Impazzano nelle pizze le castagnate e orde di “castagnari” armati di rudimentali focolari e padelle forate diffondono fumi all’aroma delle caldarroste per vicoli e viali. È impossibile resistere. Almeno una volta in tutta la stagione si cede all’assaggio di questo prelibato boccone. Se fa molto freddo la soddisfazione diventa anche doppia, chi non ha mai provato a scaldarsi le mani con i sacchettini fumanti di castagne appena arrostite?
Ma siamo sicuri di sapere che cosa mangiamo? Cerchiamo di conoscere questo frutto prezioso. Un po’ di consapevolezza può aiutare a ad apprezzarlo come merita.
È un prodotto della terra che risale ad almeno 10 milioni di anni fa, ce lo dicono gli archeologi.
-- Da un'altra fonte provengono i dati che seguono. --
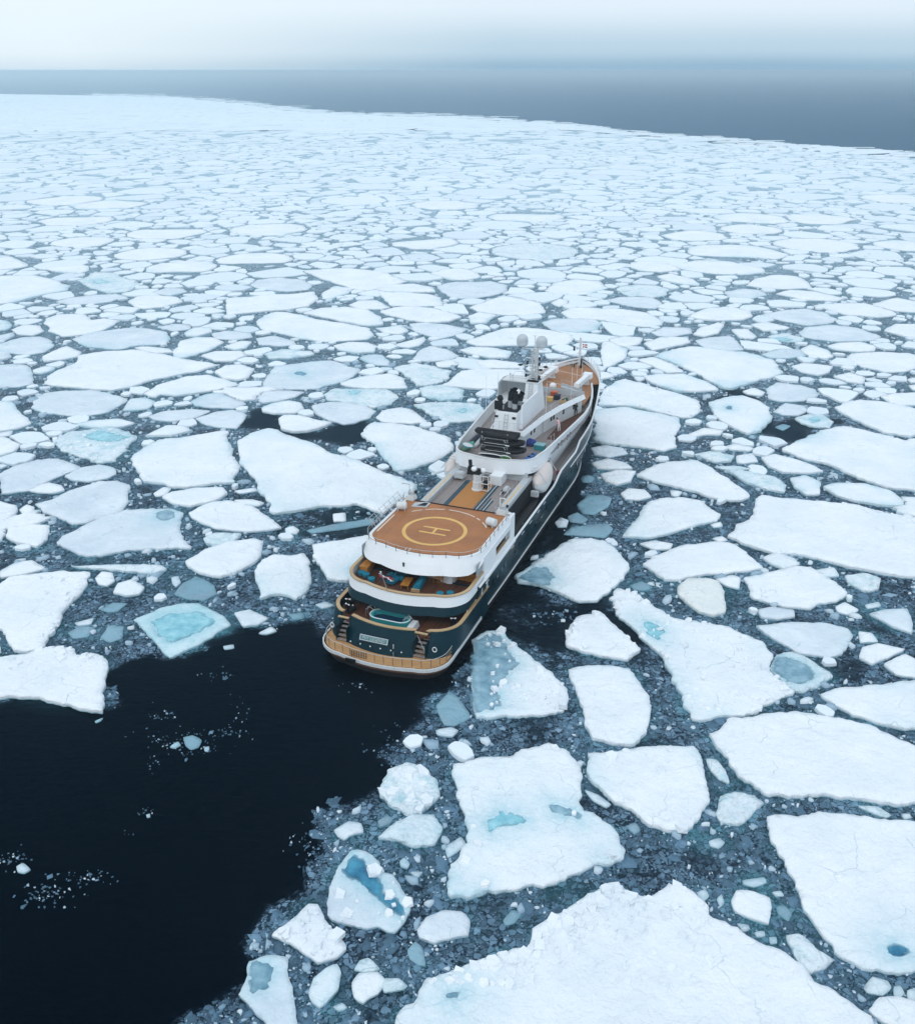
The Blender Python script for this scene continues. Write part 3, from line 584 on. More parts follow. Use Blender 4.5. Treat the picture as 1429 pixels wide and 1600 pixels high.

Invece nei testi scritti troviamo menzionate le castagne con diversi nomi:
Ippocrate (IV sec. a.C.) le chiama “noci piatte” e le usava come lassativo
Teofrasto (IV sec. a.C.) nella Storia Delle Piante le chiama “ghiande di Giove”. Con Catone il Censore (II sec. a.C.) prendono il nome di “noci nude” (De Agricoltura).
Marco Terenzio Varrone (I sec. a.C.) nel suo manuale De re rustica ci presenta la castanea, come frutto degli innamorati, e ci dice che veniva offerto in dono dai giovani innamorati alle donne amate.
Pantaleone da Cofienza (secondo 400) ci insegna che la castagna con il latte e derivati costituisce un’alimentazione completa.
Durante i periodi di carestia, quando il grano scarseggiava, le castagne venivano macinate e con la farina ottenuta facevano il pane, Si può quindi affermare che la castagna è un surrogato dei cereali. Tant’è che si è valsa il titolo di “il cereale che cresce sull’albero” (Burnett).
Questo, e molto altro, è la castagna e questo è ciò che da sempre offre ai suoi abitanti la terra, non a caso la si chiama Madre terra, la più premurosa e paziente.